RTI and privacy: Congruence or conflict?

RTI and privacy: Congruence or conflict?


There are numerous Supreme Court judgements starting from 1975 which have recognised that the Right to Information is a fundamental right of citizens under Article 19 (1)(a).

These judgements and the RTI movements by citizens culminated in a codification of this right in the RTI Act of 2005.

The only permissible restrictions to the rights under Article 19 (1)(a) have been provided in Article 19 (2) which permits reasonable restrictions in the ‘‘interests of the sovereignty and integrity of India, the security of the State, friendly relations with foreign States, public order, decency or morality or in relation to contempt of court, defamation or incitement to an offence.”  

At this stage, it is worth remembering that the right to free speech, publishing and information also arise from Article 19 (1)(a). Hence, the reasonable restrictions for all three are limited by Article 19 (2).

The RTI Act provided for exemption to disclosure of such information in Section 8, and specifically mandated that denial of information could be only permitted by the exemptions of Section 8 and 9 (infringement of copyright).

The RTI Act has become a very useful tool empowering citizens and is spreading widely across the urban and rural landscape.

This has the potential of making India a truly participatory democracy in which citizens can monitor the government and get accountability from it. This has raised a hope for better governance and a curb on corruption.

However, in the last few years, an increased awareness of privacy has created some confusion which needs to be understood and resolved so that the fundamental rights of citizens are strengthened. 

Right to Information primarily gives citizens an access to records in the government. The government has no right to intrude on the privacy of individuals and therefore information about them which it routinely collects should generally not be of a nature which intrudes on the privacy of an individual.

This position was reflected in the R Rajagopal judgement of the Supreme Court which ruled that the claim for privacy could not be sustained for public records unless it violates decency or morality.

This was in line with the permissible restrictions under Article 19 (2). It also gave some areas which may be considered as the domains of privacy. Section 8 (1)(j) of the RTI Act which deals with exempting information on this count is also in line with this judgement and the constitution. It exempts from disclosure: “information which relates to personal information, the disclosure of which has no relationship to any public activity or interest, or which would cause unwarranted invasion of the privacy of the individual, unless the PIO is satisfied that the larger public interest justifies the disclosure of such information: Provided that the information, which cannot be denied to the Parliament or a State Legislature, shall not be denied to any person.”

Parliament was aware that it may be difficult for most PIOs and other adjudicators, including judges, to make a decision on what constitutes public activity and what should be considered unwarranted invasion of the privacy of an individual. Therefore, it gave an acid test to them with the proviso:  Provided that the information, which cannot be denied to the Parliament or a State Legislature, shall not be denied to any person.

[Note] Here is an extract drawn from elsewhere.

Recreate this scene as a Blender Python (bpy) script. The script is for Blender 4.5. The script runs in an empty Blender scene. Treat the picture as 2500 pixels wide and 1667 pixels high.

It clearly means that whoever denies information based on this section should make a subjective assessment whether he would deny the information to Parliament or State Legislature.

Government officials were used to providing information to legislature but they should not provide any information which violates the privacy of an individual.

In 2012, the Supreme Court gave a ruling in the Girish Ramachandra Deshpande case dealing with denial of information, stating that all personal information was exempt under Section 8 (1)(j).

It did not take cognisance of the complete words of the section, or the proviso, nor Article 19 (2) or the R Rajagopal judgement.

Effectively, it implied all personal information could be treated as information relating to privacy. Though it has no reasoning or a ratio, it has been treated as a precedent laying down the law in two subsequent judgements of the apex court.

In 2017, the Puttaswami judgement of the constitution bench ruled that privacy is a fundamental right. However, it did not give the contours of what constitutes privacy.

The court stated that this would be decided on a case to case basis. The consequence is that a lot of information is being denied on the grounds that it is information relating to a person.

Instances of corruption

There are numerous instances of corruption being exposed by getting lists of beneficiaries. This is now being denied.

A number of fake degrees, experience certificates, caste certificates, corrupt officials being favoured, et al, which were slowly curbing wrong actions, are being denied.

Even details of expenditure from MLA funds are being denied on the grounds that it relates to a person. This is now being increasingly used to deny information and may lead to a major regression for transparency and RTI.

In most cases, information will relate to a person, and this would render the fundamental right to information in a debilitated state.

There is a need to discuss this aspect of whether RTI should be allowed to be curbed and rendered powerless. A proper understanding of privacy and the Right to Information needs to be evolved by discussions.

Both are important fundamental rights. If interpreted as per the words of the RTI Act and Article 19 (2), they are congruent and not in conflict.